Le « roudieusse », j’avoue que ça m’avait surpris aussi, ouais ! J’avais de suite songé à la prononciation anglaise du latin vu que la plupart des -us finaux, ils les prononcent /əs/, et j’imagine que l’accent sur la syllabe finale (truc bien français !) suffit à transformer un /əs/ en /œ/ ?
À l’époque, je n’avais pas envisagé qu’il avait essayé de retranscrire un <u> inaccentué via la voyelle française qui s’en rapproche le plus. Ça se tient, même si ça fait bizarre dans une langue (le français) qui n’a aucune distinction entre voyelle longue/courte, accentuée/inaccentuée.
J’ai appris récemment que le -m final des mots latins ne se prononçait pas, mais nasalisait la voyelle précédente, chose à côté de laquelle passe la quasi totalité des films, séries etc. On en parle ici (tout en latin, s’il vous plaît !) https://www.youtube.com/watch?v=UFgYUMaOjmA
J’ai également trouvé réponse à une autre de mes questions : pourquoi diable le roi burgonde (issu d’une peuplade germanique) a-t-il un accent slave ? Eh bien parce que Guillaume Briat avait joué à Moscou avec le Théâtre du Soleil quelques mois auparavant et avait gardé souvenir de l’accent slave XD
On peut se poser d’autres questions ; par exemple, dans le film Kaamelott Premier Volet, le Saxon Horsa, interprété par Sting traduit le mot « prestige » pour sa copine mercenaire dans leur langue maternelle : wuldor. Le <r> final est bien roulé, le mot correctement accentué, mais le <w> est prononcé /v/ (comme en haut allemand standard moderne), et pas /w/ comme en saxon de cette époque. Pourquoi ? Mystère !

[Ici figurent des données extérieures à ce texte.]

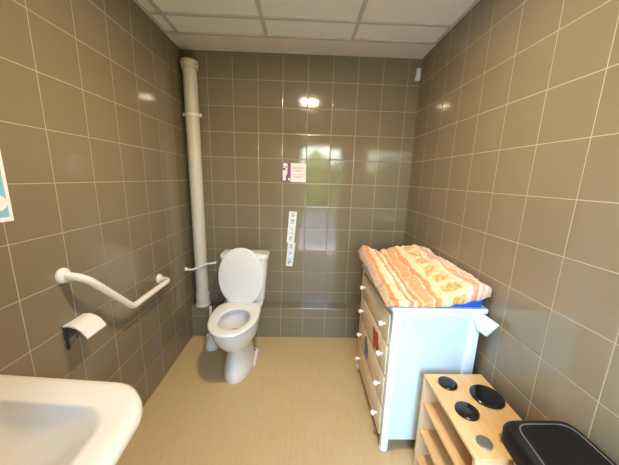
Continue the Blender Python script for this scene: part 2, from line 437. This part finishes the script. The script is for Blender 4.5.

Dans ce film, on entend aussi parler des personnages habitant en Mauritanie césarienne, ce qui veut dire à cette époque des Berbères/Imazighen. Ils arborent d’ailleurs de magnifiques tenues d’inspiration berbère et un peu carthaginoise je crois (les Carthaginois ont beaucoup influencé la culture berbère). J’avoue mon ignorance, je suis foutrement incapable de différencier l’arabe du berbère, donc impossible pour moi de déterminer quelle langue parle Fouradja (interprétée par Salwa el Hajri). Si l’actrice est d’origine nord-africaine, fort possible qu’elle parle un dialecte berbère (moderne).